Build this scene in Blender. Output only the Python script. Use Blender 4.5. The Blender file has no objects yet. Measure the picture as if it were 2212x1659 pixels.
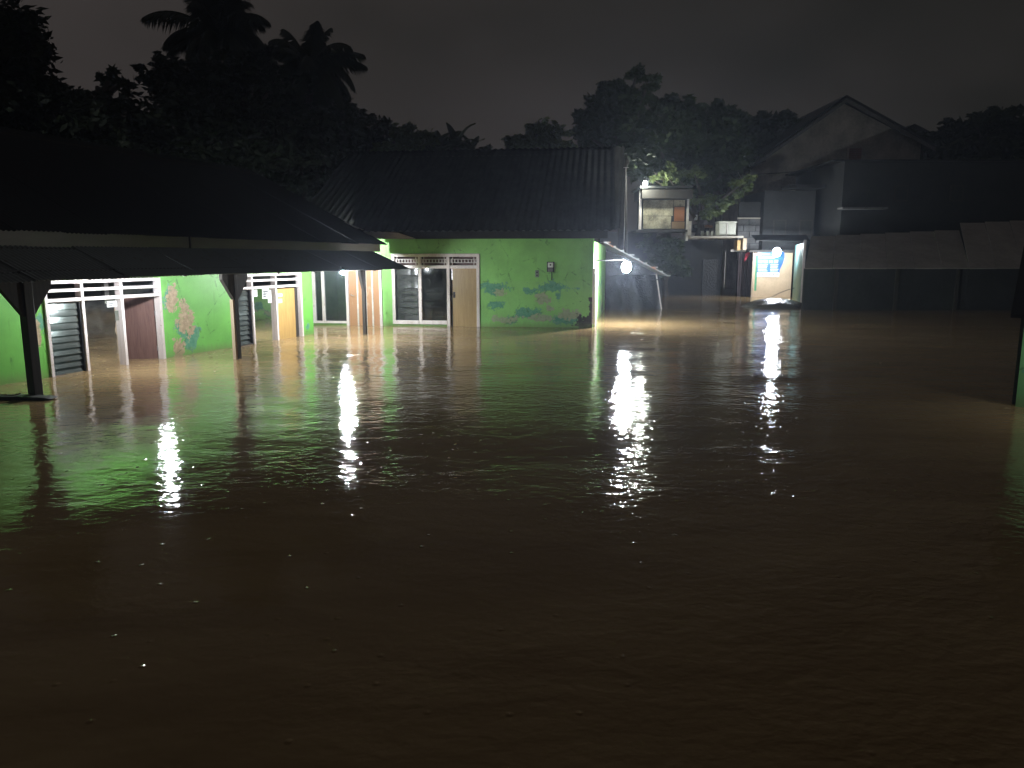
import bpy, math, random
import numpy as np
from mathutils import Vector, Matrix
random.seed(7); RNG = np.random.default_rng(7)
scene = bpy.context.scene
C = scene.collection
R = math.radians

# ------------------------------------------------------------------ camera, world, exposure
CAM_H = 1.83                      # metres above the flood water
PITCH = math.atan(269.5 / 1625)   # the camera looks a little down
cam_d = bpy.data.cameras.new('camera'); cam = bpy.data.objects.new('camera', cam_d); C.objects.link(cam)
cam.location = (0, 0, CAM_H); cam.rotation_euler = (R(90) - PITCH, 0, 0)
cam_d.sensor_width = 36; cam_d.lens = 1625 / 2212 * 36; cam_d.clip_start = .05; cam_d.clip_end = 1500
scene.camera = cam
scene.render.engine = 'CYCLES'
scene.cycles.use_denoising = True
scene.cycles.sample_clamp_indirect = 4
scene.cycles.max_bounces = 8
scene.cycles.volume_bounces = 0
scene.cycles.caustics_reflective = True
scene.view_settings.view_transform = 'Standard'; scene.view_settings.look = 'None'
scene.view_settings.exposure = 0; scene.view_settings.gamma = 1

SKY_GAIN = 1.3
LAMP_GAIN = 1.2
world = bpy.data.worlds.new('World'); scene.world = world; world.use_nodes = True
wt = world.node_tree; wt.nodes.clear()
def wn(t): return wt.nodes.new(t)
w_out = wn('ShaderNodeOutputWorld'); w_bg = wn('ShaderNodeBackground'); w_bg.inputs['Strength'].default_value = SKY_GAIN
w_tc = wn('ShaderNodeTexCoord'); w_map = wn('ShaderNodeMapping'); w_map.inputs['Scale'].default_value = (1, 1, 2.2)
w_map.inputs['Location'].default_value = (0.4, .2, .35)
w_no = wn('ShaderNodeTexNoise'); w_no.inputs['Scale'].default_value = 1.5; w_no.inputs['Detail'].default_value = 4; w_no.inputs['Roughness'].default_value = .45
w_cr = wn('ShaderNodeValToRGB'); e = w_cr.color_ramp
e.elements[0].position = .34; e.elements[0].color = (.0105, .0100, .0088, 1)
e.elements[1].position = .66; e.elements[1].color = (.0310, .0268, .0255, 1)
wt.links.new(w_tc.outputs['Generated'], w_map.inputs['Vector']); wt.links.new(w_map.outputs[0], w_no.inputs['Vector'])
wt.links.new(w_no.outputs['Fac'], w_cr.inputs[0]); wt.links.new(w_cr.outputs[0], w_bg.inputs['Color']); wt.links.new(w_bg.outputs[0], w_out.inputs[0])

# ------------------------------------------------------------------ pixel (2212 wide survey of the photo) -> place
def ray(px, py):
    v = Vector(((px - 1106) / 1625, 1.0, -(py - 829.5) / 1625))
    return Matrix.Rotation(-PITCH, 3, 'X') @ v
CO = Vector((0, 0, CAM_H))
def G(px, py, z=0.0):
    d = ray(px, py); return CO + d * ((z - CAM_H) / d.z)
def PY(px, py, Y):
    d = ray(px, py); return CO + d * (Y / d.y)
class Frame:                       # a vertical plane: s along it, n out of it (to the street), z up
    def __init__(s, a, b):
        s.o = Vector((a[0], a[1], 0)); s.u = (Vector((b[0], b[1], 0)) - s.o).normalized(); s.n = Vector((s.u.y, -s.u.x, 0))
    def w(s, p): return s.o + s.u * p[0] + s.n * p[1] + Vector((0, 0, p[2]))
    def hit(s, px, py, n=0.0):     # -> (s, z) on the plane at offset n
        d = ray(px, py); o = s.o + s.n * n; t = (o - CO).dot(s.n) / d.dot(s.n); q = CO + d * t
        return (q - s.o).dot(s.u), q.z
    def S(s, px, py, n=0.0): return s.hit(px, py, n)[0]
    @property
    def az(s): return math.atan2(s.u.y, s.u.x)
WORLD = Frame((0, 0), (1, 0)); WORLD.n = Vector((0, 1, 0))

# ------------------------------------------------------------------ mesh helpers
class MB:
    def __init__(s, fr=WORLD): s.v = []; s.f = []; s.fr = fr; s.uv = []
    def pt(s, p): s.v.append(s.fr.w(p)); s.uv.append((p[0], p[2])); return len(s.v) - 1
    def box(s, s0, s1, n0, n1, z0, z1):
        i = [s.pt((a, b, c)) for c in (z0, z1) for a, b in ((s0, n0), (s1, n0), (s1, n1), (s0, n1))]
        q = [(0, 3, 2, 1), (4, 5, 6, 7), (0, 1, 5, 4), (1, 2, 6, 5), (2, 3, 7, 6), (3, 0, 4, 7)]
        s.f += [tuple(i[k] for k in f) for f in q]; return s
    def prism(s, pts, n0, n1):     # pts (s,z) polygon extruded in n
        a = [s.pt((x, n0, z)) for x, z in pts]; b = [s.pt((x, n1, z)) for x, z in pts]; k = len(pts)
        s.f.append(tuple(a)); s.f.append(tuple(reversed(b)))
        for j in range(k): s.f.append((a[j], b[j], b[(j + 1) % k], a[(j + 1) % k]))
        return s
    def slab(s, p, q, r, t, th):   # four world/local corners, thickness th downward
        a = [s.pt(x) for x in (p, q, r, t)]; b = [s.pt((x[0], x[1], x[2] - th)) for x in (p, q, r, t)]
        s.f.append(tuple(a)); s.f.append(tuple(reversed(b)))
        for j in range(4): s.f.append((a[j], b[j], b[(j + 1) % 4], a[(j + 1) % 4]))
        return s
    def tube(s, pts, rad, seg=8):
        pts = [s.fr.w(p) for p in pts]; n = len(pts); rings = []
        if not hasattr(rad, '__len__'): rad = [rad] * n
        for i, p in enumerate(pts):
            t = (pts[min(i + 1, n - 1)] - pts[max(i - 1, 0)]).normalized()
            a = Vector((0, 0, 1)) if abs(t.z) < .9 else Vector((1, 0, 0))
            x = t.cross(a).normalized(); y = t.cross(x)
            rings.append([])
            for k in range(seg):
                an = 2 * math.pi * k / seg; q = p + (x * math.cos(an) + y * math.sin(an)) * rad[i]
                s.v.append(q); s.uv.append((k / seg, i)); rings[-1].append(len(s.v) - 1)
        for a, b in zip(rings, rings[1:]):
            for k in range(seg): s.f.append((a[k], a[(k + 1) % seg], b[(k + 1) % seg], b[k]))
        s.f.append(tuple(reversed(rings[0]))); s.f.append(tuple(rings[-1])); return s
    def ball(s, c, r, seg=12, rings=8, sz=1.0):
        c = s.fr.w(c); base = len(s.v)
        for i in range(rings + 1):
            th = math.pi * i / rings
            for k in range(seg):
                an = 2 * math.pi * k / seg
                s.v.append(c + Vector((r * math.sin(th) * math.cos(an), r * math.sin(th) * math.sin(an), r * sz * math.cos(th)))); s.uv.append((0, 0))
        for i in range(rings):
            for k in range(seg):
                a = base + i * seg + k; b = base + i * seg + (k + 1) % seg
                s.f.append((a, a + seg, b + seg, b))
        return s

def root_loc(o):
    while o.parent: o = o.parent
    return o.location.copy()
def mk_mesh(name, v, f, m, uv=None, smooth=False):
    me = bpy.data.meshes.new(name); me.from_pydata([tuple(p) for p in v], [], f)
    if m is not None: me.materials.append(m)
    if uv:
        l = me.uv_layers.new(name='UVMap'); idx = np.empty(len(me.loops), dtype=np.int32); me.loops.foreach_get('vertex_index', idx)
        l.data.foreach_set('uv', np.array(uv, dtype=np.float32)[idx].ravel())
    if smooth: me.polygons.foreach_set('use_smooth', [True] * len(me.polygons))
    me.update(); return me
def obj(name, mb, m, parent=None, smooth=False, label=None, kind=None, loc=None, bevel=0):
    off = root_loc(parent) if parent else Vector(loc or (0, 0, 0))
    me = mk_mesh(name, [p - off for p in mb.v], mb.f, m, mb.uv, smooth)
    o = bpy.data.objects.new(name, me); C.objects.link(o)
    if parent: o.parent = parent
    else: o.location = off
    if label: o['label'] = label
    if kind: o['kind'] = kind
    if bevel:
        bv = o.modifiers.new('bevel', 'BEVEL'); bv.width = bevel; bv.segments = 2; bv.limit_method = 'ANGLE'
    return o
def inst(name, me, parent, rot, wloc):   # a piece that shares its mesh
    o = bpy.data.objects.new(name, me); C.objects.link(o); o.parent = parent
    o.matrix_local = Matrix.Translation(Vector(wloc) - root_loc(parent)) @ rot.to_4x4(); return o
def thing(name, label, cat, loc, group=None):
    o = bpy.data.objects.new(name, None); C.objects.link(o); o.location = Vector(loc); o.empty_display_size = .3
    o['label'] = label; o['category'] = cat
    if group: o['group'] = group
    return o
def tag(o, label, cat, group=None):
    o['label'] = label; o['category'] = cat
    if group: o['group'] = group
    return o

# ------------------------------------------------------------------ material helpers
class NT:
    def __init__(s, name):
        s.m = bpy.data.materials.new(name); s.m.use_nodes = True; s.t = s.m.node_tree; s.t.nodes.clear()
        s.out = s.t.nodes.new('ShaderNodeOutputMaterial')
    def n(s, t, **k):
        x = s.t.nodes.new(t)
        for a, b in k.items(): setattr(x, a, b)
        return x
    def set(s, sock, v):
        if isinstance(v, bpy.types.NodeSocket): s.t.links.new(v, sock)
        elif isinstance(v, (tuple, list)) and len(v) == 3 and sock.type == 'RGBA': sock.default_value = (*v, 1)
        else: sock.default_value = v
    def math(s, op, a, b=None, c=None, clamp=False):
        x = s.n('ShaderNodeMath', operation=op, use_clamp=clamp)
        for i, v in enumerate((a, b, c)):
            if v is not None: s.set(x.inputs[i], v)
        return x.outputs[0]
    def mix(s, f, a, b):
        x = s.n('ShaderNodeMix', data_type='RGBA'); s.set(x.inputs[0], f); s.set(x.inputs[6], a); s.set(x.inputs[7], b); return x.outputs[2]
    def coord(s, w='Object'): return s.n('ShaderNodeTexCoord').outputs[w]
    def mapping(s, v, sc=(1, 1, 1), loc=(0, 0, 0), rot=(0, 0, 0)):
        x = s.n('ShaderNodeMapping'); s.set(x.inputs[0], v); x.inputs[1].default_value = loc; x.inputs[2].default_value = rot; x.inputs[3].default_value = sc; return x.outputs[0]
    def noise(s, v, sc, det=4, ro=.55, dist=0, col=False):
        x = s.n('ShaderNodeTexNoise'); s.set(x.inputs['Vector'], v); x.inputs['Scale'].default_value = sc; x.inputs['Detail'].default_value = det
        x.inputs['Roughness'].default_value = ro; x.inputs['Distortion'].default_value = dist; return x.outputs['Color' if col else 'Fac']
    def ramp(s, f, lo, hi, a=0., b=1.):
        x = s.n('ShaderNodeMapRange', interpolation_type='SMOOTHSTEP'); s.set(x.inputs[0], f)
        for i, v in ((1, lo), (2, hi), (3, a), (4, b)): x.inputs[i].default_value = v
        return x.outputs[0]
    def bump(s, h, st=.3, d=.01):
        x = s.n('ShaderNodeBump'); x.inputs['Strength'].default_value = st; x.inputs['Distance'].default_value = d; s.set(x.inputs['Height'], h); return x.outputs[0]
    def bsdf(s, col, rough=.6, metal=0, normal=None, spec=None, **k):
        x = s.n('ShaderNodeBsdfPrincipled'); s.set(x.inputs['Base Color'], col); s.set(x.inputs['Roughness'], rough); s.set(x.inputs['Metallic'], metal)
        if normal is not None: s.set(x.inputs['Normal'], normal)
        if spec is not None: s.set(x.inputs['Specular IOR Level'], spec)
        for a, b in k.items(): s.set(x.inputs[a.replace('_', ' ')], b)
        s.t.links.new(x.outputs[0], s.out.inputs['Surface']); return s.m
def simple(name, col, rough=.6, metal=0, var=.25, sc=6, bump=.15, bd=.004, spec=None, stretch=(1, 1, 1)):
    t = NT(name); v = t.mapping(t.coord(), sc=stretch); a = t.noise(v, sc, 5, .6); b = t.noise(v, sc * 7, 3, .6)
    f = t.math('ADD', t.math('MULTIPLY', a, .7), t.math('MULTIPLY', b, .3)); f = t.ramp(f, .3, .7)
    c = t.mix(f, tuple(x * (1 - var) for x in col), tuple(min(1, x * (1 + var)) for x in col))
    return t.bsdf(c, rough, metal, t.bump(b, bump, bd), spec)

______

:: Stated goal ::
Starting at the first line of the material, output exactly the lines up to and including the one with "R = math.radians". Do not include the pictures.

:: Complete output ::
Build this scene in Blender. Output only the Python script. Use Blender 4.5. The Blender file has no objects yet. Measure the picture as if it were 2212x1659 pixels.
import bpy, math, random
import numpy as np
from mathutils import Vector, Matrix
random.seed(7); RNG = np.random.default_rng(7)
scene = bpy.context.scene
C = scene.collection
R = math.radians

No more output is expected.